The complainant filed a bill in Chancery to obtain an accounting in an estate matter. The complainant's infant son by his guardian ad litem, being the remainderman in the estate, joined in the litigation. A motion to dismiss the bill was denied, and this court affirmed that decision. Brown v.Fidelity Union Trust Co., 128 N.J. Eq. 197.
The present appeal is from an order of July 9th, 1940, striking certain portions of the defendant's answer.
Julius M. Guter, the complainant's husband, by his last will and testament, which was duly probated, named the complainant and the defendant his executors. By the will he created a trust fund of $20,000 naming the defendant as trustee with instructions to pay the income therefrom monthly to his mother for life, and at her death to turn over the principal to his residuary estate. All the residue of his estate was given to the defendant as trustee to invest and pay the income therefrom to his wife for life for her maintenance and that of his two infant sons, and upon her death to pay one-half thereof to each of his sons. One of the sons predeceased his father.
The bill of complaint pleads two causes of action: the first, improper investment of the trust funds for which it is sought to surcharge the defendant; secondly, because of partial intestacy by reason of the death of one of the sons in the lifetime of the testator a construction of the will is sought. The counter-claim filed on behalf of the infant son raises the same two causes of action and adds thereto an action against the complainant by reason of her participation in the mismanagement of the estate as an executrix. The trust company filed an answer and an answer in lieu of plea as executor and trustee. Similar answering pleading was filed to the infant's counter-claim. There are, therefore, four sets of pleadings *Page 381 all raising the same points in behalf of the trust company, in spite of all the efforts to simplify the presentment of issues for the determination of the Chancellor.

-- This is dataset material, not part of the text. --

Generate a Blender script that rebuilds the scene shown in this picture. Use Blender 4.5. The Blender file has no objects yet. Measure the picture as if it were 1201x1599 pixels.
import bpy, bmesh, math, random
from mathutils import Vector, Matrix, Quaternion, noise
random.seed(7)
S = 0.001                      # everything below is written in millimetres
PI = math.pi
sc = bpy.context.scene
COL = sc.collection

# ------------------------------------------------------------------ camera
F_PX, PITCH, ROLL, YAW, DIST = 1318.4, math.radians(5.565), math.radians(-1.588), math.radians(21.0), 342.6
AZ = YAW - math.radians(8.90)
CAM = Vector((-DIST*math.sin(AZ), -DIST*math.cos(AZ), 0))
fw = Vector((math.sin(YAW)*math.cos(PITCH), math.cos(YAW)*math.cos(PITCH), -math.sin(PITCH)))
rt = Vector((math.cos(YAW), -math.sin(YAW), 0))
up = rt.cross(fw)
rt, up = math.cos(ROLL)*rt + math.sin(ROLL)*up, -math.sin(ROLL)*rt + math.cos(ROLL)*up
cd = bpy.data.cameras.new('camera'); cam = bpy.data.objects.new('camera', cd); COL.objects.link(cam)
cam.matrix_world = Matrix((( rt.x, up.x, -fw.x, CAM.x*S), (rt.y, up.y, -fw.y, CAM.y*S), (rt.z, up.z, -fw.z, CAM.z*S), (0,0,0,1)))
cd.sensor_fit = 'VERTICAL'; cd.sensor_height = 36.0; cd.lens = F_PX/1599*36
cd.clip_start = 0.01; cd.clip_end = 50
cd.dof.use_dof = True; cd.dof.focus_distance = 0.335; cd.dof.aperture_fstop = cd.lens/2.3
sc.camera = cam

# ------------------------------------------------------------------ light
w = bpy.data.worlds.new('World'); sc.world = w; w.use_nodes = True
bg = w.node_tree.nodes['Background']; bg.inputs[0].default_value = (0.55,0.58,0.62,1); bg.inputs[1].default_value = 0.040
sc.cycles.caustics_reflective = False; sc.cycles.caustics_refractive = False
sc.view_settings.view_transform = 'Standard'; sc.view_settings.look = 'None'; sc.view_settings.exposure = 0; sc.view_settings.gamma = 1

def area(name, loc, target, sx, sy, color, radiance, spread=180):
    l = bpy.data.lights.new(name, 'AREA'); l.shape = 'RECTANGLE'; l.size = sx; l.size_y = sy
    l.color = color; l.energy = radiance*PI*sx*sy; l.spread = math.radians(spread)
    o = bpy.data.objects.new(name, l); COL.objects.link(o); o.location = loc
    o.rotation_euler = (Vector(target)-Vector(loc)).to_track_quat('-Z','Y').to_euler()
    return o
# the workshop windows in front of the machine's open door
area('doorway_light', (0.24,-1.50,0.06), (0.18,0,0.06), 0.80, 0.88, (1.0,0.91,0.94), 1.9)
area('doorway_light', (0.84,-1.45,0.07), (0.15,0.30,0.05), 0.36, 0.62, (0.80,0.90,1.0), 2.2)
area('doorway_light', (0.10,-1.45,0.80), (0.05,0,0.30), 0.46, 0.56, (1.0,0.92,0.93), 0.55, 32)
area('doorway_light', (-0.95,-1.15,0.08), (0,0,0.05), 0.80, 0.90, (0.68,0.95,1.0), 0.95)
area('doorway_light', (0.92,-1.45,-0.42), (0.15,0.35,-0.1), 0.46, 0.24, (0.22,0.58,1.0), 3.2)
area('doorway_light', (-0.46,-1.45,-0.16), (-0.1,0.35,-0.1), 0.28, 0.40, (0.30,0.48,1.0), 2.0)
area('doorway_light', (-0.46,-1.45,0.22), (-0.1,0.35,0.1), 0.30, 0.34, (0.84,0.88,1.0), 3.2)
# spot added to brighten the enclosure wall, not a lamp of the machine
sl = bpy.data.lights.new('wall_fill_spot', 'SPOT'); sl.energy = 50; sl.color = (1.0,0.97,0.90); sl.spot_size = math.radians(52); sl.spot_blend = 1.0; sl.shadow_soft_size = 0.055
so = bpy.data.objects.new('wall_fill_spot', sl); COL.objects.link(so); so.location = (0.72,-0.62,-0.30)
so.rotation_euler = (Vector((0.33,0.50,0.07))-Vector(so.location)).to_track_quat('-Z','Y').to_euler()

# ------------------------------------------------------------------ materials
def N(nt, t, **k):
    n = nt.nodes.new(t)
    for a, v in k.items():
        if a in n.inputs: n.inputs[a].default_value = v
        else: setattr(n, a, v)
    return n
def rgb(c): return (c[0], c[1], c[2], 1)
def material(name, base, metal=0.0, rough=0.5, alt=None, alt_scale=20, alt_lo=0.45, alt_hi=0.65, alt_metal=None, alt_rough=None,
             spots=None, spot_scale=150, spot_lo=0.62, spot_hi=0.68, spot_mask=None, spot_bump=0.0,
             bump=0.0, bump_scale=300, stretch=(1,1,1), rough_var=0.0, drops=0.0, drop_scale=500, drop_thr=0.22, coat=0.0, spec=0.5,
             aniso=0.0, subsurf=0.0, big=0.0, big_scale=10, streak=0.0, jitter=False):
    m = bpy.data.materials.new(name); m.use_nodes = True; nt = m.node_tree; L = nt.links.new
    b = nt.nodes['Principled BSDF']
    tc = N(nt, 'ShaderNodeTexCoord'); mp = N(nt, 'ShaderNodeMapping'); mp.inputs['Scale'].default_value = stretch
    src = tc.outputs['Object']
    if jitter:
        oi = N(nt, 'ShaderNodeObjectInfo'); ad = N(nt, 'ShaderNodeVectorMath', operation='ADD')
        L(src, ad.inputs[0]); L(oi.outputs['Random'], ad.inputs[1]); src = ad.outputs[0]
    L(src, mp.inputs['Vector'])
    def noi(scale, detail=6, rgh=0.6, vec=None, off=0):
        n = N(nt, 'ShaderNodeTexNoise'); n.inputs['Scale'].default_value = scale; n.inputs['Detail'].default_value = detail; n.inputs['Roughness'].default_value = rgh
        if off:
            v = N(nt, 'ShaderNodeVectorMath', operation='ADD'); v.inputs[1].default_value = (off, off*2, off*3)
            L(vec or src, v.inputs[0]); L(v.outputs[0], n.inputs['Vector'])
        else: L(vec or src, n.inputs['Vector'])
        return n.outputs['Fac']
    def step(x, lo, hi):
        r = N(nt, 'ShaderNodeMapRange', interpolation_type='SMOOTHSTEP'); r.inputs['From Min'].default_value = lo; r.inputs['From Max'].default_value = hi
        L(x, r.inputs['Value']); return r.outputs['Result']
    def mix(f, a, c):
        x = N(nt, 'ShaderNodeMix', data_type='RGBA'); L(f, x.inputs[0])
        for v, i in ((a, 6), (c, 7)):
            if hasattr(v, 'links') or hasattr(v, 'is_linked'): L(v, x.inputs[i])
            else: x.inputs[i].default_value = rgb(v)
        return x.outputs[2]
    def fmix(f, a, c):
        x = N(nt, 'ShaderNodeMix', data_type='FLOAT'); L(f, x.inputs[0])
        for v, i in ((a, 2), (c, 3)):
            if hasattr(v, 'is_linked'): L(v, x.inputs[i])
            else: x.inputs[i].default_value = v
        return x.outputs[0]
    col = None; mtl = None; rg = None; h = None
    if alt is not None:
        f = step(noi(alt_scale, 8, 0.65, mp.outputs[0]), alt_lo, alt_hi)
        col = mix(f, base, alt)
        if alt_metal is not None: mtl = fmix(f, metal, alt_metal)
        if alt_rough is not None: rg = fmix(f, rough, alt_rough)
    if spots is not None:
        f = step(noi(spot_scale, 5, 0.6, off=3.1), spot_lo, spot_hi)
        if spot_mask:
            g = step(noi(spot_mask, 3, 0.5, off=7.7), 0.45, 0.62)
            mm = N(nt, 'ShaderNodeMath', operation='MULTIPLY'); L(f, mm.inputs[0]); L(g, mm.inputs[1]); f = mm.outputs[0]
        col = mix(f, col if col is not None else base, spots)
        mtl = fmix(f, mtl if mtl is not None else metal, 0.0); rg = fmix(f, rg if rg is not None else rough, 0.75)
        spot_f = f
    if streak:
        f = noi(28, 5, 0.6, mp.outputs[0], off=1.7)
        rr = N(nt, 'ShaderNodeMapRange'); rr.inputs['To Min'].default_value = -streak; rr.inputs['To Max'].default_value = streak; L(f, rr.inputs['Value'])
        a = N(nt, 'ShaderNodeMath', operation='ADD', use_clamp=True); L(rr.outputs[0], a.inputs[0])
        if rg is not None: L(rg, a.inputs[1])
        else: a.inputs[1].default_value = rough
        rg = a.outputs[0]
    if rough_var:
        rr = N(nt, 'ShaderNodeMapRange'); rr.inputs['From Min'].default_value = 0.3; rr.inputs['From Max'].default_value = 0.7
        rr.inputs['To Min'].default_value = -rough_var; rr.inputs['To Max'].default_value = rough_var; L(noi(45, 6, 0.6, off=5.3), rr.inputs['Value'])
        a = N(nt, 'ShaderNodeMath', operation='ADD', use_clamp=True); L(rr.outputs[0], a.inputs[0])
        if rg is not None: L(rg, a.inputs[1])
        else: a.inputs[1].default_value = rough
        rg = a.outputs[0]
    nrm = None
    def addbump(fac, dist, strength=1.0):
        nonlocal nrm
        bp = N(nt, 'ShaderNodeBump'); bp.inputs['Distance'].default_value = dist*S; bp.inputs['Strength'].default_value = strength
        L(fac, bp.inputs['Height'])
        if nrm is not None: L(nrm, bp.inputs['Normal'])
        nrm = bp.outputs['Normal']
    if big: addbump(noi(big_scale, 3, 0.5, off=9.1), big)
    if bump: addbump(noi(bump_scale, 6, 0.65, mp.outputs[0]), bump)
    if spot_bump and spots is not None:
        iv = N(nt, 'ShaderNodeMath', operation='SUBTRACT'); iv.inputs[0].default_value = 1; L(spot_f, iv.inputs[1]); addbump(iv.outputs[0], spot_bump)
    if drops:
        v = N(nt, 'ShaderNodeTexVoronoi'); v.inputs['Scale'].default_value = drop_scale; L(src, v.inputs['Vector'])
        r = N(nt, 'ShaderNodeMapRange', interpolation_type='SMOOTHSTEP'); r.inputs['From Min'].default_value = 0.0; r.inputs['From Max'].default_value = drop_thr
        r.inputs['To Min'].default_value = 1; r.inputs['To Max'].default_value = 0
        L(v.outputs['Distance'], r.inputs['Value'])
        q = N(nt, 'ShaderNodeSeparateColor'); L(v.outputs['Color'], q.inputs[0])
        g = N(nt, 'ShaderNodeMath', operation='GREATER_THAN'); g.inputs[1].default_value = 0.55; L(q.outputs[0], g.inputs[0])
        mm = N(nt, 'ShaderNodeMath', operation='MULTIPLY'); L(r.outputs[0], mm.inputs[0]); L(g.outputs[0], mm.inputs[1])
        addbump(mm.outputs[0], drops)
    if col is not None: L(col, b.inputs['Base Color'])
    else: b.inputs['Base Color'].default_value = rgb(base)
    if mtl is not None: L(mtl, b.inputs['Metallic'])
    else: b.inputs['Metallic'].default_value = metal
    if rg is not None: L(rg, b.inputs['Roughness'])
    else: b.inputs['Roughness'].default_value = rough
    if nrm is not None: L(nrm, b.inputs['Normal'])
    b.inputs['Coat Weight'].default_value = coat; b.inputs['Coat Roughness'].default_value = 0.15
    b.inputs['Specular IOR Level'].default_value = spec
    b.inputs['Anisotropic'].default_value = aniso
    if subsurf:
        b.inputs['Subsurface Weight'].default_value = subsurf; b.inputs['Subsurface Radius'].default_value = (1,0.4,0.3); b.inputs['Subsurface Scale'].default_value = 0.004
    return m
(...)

The answer in lieu of plea presents more elaborately the same matters which were presented to the Court of Chancery on the motion to strike the bill of complaint. The issue presented is that, since the complainant had instituted a proceeding for an accounting in the Orphans Court, no proceeding for the same cause could be brought in the Court of Chancery. It is argued that it is vexatious to be called to account in both courts, and that the complainant in Chancery has not pressed the argument of her exceptions in the Orphans Court. It was clearly pointed out inBrown v. Fidelity Union Trust Co., supra, that the will could not be construed by the Orphans Court because the estate was not ripe for distribution and that the Orphans Court was powerless to terminate the trust, and that these circumstances entitled the complainant to proceed with her bill in the Court of Chancery. This court pointed out that the denial of the motion to dismiss the bill was well within the discretion of the Court of Chancery. Certainly the striking of the defendant's pleadings designed to raise the same issues adversely determined on the motion to strike the bill was entirely proper.
The defendant complains that paragraph ten of its answer was struck. Paragraph ten is as follows: "The complainant Stella D. Brown, formerly Stella D. Guter, was the natural guardian of the person and the property of the counter-claimant John Duff Brown and testamentary trustee for said counter-claimant, and as such natural guardian and testamentary trustee, said Stella D. Brown was fully informed by this defendant as to the character and type of investments made and retained as well as all changes of investments and the course of the administration of the estate. Said Stella D. Brown as such natural guardian and testamentary trustee had full knowledge of the nature and character of the investments, the retention and changes of such investments, the receipt and distribution of both income and principal, and the course of the administration, and with full knowledge of her rights in the premises as such natural guardian and testamentary *Page 382 trustee, she participated in the administration, and as such natural guardian and testamentary trustee consented, approved and acquiesced in the making of investments, the change of investments, the retention of investments and all matters and things done in connection with the administration. The counter-claimant is estopped from questioning the acts of this defendant and is guilty of laches."
An infant is not estopped by the conduct of a natural guardian. It is possible for an accountant in the Court of Chancery to secure the appointment of a guardian ad litem for an infant beneficiary of a trust, and the acts of such guardian ad litem, when full disclosure is made, are binding upon the infant defendant.
Complaint is made that the court struck paragraph twelve of the defendant's answer. Paragraph twelve is as follows: "The interest of the defendant counter-claimant John Duff Brown, formerly John Duff Guter, is embraced within and identical with the interest and right of the complainant, Stella D. Brown, formerly Stella D. Guter, in the aforesaid proceedings in the Orphans Court."
Clearly this action was right. The interest of the infant was not identical with that of the complainant. He not only sought to surcharge her with neglect as executrix, but she might be barred by an estoppel in her action against the defendant which would in no way lessen his rights to complain against the defendant.
The order of the Court of Chancery appealed from is affirmed, with costs.
For affirmance — THE CHIEF-JUSTICE, PARKER, CASE, BODINE, DONGES, HEHER, PERSKIE, PORTER, DEAR, WELLS, WOLFSKEIL, RAFFERTY, HAGUE, JJ. 13.